--- Start of Information shown ---

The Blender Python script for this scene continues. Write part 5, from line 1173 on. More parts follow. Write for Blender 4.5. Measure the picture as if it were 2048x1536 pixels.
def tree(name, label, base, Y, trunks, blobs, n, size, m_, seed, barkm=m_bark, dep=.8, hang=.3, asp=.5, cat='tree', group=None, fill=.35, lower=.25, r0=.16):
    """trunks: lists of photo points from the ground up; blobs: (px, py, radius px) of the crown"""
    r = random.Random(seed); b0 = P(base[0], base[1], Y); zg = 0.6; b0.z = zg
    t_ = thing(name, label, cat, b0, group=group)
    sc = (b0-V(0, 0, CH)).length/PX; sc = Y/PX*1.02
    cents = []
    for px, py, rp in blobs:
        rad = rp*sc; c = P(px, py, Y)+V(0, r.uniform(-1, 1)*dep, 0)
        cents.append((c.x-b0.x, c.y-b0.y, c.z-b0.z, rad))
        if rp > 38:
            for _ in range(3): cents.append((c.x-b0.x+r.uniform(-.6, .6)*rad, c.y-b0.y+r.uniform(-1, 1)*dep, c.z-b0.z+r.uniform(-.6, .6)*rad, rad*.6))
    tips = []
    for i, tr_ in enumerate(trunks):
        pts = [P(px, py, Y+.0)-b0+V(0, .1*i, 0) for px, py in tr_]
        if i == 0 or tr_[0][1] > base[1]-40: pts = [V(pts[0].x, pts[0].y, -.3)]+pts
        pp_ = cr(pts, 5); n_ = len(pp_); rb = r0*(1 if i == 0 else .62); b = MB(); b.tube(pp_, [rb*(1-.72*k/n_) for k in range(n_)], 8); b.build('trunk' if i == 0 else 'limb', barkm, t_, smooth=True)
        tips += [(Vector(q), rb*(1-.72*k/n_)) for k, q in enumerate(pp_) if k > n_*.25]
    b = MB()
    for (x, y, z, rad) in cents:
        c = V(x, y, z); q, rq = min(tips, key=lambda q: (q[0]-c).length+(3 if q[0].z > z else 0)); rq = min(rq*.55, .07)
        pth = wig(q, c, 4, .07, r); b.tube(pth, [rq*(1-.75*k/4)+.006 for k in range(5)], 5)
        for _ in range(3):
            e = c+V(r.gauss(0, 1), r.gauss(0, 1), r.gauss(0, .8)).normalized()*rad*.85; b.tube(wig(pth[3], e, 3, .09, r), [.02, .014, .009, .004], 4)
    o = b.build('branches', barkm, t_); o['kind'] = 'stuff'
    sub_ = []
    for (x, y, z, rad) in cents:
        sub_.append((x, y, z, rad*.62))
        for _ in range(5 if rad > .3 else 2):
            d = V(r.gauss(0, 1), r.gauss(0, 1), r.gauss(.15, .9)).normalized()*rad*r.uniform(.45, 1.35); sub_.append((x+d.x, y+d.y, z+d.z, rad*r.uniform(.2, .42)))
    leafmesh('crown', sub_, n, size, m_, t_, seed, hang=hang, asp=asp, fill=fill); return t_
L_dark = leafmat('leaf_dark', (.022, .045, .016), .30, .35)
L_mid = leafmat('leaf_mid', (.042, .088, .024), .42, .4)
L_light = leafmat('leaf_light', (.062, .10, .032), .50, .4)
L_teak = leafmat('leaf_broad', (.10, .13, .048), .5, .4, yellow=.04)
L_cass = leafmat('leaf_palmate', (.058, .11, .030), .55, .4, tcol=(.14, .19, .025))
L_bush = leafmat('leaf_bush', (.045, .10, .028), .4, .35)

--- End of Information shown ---

▶ Your goal
Give the data again, exactly as it stands.

▶ Full solution
The Blender Python script for this scene continues. Write part 5, from line 1173 on. More parts follow. Write for Blender 4.5. Measure the picture as if it were 2048x1536 pixels.
def tree(name, label, base, Y, trunks, blobs, n, size, m_, seed, barkm=m_bark, dep=.8, hang=.3, asp=.5, cat='tree', group=None, fill=.35, lower=.25, r0=.16):
    """trunks: lists of photo points from the ground up; blobs: (px, py, radius px) of the crown"""
    r = random.Random(seed); b0 = P(base[0], base[1], Y); zg = 0.6; b0.z = zg
    t_ = thing(name, label, cat, b0, group=group)
    sc = (b0-V(0, 0, CH)).length/PX; sc = Y/PX*1.02
    cents = []
    for px, py, rp in blobs:
        rad = rp*sc; c = P(px, py, Y)+V(0, r.uniform(-1, 1)*dep, 0)
        cents.append((c.x-b0.x, c.y-b0.y, c.z-b0.z, rad))
        if rp > 38:
            for _ in range(3): cents.append((c.x-b0.x+r.uniform(-.6, .6)*rad, c.y-b0.y+r.uniform(-1, 1)*dep, c.z-b0.z+r.uniform(-.6, .6)*rad, rad*.6))
    tips = []
    for i, tr_ in enumerate(trunks):
        pts = [P(px, py, Y+.0)-b0+V(0, .1*i, 0) for px, py in tr_]
        if i == 0 or tr_[0][1] > base[1]-40: pts = [V(pts[0].x, pts[0].y, -.3)]+pts
        pp_ = cr(pts, 5); n_ = len(pp_); rb = r0*(1 if i == 0 else .62); b = MB(); b.tube(pp_, [rb*(1-.72*k/n_) for k in range(n_)], 8); b.build('trunk' if i == 0 else 'limb', barkm, t_, smooth=True)
        tips += [(Vector(q), rb*(1-.72*k/n_)) for k, q in enumerate(pp_) if k > n_*.25]
    b = MB()
    for (x, y, z, rad) in cents:
        c = V(x, y, z); q, rq = min(tips, key=lambda q: (q[0]-c).length+(3 if q[0].z > z else 0)); rq = min(rq*.55, .07)
        pth = wig(q, c, 4, .07, r); b.tube(pth, [rq*(1-.75*k/4)+.006 for k in range(5)], 5)
        for _ in range(3):
            e = c+V(r.gauss(0, 1), r.gauss(0, 1), r.gauss(0, .8)).normalized()*rad*.85; b.tube(wig(pth[3], e, 3, .09, r), [.02, .014, .009, .004], 4)
    o = b.build('branches', barkm, t_); o['kind'] = 'stuff'
    sub_ = []
    for (x, y, z, rad) in cents:
        sub_.append((x, y, z, rad*.62))
        for _ in range(5 if rad > .3 else 2):
            d = V(r.gauss(0, 1), r.gauss(0, 1), r.gauss(.15, .9)).normalized()*rad*r.uniform(.45, 1.35); sub_.append((x+d.x, y+d.y, z+d.z, rad*r.uniform(.2, .42)))
    leafmesh('crown', sub_, n, size, m_, t_, seed, hang=hang, asp=asp, fill=fill); return t_
L_dark = leafmat('leaf_dark', (.022, .045, .016), .30, .35)
L_mid = leafmat('leaf_mid', (.042, .088, .024), .42, .4)
L_light = leafmat('leaf_light', (.062, .10, .032), .50, .4)
L_teak = leafmat('leaf_broad', (.10, .13, .048), .5, .4, yellow=.04)
L_cass = leafmat('leaf_palmate', (.058, .11, .030), .55, .4, tcol=(.14, .19, .025))
L_bush = leafmat('leaf_bush', (.045, .10, .028), .4, .35)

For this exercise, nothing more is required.